◆ **RECORDED INFORMATION**
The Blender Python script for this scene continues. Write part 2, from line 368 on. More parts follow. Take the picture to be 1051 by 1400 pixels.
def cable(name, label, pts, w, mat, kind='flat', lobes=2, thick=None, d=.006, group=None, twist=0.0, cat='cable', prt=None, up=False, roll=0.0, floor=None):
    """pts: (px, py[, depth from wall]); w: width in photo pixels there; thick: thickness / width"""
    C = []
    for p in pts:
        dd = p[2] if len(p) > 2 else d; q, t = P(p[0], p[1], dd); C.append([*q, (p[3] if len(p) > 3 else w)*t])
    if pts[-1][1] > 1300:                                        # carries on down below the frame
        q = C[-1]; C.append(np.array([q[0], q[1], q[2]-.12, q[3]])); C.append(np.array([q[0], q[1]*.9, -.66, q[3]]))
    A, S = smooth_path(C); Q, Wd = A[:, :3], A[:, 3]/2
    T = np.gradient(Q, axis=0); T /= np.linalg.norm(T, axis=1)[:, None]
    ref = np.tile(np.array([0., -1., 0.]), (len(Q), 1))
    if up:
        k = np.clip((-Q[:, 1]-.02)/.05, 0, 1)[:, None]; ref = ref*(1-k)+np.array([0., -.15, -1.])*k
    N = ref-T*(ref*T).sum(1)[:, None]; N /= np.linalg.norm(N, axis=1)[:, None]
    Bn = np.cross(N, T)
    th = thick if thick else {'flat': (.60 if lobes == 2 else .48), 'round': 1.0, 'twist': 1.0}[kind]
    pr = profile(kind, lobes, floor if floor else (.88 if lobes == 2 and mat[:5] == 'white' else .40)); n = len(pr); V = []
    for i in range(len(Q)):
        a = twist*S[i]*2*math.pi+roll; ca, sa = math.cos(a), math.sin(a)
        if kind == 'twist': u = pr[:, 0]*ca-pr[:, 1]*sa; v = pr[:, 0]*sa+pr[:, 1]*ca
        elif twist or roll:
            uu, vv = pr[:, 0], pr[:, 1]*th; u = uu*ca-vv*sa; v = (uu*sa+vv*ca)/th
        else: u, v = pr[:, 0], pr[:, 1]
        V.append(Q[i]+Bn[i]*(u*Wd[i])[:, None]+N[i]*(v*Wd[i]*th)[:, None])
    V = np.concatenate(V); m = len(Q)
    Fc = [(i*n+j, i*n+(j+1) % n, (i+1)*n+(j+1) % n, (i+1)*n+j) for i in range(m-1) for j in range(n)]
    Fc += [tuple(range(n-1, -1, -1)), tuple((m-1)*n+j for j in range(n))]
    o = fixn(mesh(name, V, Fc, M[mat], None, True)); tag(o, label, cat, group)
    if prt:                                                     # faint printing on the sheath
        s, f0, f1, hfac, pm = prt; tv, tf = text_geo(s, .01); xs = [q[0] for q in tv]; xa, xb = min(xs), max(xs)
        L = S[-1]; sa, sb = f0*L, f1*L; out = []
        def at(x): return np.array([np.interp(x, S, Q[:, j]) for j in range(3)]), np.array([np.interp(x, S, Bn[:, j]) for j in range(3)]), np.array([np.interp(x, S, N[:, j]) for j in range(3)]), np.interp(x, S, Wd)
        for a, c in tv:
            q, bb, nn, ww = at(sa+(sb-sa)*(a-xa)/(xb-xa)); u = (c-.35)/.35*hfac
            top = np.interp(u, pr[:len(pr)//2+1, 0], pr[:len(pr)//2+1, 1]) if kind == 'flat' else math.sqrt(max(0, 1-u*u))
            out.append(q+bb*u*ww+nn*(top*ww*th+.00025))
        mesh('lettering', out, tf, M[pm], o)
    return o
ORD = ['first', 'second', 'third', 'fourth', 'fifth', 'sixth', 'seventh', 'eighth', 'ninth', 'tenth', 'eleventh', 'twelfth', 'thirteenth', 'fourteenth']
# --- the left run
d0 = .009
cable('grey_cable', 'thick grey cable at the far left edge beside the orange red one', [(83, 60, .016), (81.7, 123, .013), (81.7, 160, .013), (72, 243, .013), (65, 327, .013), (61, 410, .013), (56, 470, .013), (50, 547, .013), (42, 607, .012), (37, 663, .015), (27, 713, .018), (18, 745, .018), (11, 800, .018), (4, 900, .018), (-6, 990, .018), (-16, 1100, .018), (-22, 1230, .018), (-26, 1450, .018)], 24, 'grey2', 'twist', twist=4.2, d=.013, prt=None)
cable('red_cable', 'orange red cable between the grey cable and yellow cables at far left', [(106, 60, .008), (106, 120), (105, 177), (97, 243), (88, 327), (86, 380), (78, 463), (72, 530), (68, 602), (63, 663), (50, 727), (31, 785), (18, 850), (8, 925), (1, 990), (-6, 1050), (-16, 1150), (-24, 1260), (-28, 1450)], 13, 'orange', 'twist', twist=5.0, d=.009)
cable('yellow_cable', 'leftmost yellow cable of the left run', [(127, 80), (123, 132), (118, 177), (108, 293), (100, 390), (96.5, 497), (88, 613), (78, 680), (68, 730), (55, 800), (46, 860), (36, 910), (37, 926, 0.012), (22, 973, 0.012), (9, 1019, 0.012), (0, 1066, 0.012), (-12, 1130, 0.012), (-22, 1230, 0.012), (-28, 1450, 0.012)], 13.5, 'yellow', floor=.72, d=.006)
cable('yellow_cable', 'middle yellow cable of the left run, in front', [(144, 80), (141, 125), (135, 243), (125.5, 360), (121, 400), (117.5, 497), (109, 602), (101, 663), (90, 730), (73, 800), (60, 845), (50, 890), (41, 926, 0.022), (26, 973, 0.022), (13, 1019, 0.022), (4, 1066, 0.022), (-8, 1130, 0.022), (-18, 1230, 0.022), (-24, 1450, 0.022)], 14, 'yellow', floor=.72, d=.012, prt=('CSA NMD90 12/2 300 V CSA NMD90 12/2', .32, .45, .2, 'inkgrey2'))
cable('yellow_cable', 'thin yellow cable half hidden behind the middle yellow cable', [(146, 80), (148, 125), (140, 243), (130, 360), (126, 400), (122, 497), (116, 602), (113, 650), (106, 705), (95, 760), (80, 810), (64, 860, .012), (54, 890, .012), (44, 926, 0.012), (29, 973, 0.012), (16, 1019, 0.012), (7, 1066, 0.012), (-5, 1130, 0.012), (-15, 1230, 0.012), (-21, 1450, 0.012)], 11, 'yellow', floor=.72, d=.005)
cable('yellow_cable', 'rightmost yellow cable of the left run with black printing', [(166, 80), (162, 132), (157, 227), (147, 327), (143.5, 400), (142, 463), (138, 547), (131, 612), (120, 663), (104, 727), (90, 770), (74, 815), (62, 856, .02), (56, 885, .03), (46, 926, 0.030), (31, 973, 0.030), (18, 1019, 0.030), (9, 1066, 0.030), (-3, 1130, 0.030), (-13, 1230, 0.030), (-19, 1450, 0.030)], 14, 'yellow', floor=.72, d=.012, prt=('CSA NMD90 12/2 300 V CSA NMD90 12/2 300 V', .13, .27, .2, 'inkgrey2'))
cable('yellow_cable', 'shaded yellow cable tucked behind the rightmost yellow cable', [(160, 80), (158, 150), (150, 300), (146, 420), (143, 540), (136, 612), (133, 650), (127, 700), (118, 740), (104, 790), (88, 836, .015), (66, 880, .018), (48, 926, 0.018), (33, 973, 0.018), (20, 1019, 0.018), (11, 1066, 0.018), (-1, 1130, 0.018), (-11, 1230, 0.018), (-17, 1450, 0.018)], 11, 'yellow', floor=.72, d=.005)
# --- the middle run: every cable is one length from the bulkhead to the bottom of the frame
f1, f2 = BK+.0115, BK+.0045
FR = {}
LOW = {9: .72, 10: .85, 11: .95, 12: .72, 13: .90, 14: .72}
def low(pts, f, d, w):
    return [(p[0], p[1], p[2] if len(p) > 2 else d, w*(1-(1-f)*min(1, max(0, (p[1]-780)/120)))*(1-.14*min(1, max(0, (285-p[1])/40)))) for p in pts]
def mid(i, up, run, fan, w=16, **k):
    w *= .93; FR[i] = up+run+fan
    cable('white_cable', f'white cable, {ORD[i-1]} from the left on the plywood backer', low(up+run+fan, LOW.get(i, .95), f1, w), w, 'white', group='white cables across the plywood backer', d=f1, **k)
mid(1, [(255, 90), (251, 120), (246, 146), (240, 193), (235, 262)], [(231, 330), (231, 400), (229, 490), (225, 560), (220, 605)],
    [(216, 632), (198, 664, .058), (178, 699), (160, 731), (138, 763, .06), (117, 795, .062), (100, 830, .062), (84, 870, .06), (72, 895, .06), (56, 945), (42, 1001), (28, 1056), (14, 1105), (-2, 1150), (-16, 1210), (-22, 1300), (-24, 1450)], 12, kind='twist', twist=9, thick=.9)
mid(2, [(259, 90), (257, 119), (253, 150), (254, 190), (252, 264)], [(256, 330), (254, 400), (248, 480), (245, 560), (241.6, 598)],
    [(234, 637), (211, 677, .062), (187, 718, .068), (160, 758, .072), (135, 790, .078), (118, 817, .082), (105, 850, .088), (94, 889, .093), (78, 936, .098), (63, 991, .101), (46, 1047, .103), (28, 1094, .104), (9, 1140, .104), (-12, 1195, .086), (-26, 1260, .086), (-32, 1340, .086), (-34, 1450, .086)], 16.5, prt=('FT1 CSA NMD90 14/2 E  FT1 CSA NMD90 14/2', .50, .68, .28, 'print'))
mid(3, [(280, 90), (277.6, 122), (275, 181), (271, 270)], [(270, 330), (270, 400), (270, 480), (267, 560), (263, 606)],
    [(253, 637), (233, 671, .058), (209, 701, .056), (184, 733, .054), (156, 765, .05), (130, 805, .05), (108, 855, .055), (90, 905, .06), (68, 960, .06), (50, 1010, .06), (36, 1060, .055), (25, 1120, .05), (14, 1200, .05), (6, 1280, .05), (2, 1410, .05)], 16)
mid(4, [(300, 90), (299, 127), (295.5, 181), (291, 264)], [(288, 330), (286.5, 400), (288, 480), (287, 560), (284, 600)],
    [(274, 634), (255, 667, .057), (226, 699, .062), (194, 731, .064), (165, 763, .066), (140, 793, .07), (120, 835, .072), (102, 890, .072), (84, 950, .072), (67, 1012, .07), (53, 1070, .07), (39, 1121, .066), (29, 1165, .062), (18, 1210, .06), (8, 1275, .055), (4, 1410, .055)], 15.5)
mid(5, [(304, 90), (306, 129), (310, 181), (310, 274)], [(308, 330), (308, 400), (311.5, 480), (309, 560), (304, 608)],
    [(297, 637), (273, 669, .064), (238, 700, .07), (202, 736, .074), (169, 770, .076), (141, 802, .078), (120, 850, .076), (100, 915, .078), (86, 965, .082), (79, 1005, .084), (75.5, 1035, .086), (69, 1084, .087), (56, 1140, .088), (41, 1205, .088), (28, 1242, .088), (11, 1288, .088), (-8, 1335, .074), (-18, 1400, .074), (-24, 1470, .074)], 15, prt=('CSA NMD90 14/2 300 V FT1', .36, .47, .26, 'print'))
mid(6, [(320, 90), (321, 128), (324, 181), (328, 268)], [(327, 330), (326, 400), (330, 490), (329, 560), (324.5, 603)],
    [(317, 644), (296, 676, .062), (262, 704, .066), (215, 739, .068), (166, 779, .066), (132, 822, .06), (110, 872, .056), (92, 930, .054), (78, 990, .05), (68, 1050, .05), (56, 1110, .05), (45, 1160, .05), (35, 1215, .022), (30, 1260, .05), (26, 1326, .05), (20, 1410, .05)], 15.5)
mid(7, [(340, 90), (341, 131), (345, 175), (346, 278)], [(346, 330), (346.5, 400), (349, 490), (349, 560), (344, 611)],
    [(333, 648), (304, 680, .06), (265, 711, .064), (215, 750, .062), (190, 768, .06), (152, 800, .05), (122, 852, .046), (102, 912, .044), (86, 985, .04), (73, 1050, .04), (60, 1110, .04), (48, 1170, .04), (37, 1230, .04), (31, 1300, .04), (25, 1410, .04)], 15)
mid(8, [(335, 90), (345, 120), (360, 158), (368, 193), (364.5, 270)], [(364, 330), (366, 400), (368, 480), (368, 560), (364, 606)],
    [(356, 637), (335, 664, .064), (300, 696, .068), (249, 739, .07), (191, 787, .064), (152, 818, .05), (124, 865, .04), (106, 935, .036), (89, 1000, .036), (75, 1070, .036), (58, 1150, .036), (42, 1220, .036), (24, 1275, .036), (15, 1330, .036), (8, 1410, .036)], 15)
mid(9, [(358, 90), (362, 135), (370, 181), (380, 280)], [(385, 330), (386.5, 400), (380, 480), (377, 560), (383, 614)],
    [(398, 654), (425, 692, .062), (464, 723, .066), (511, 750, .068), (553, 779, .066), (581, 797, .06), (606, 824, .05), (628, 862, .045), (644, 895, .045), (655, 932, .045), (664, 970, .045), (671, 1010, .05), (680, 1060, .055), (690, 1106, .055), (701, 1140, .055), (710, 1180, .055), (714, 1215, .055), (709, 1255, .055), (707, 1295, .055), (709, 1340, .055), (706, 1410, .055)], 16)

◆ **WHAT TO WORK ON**
In the material above, find the lines that contain "from" and show them.

◆ **WRITTEN RESPONSE**
The Blender Python script for this scene continues. Write part 2, from line 368 on. More parts follow. Take the picture to be 1051 by 1400 pixels.
    """pts: (px, py[, depth from wall]); w: width in photo pixels there; thick: thickness / width"""
# --- the middle run: every cable is one length from the bulkhead to the bottom of the frame
    cable('white_cable', f'white cable, {ORD[i-1]} from the left on the plywood backer', low(up+run+fan, LOW.get(i, .95), f1, w), w, 'white', group='white cables across the plywood backer', d=f1, **k)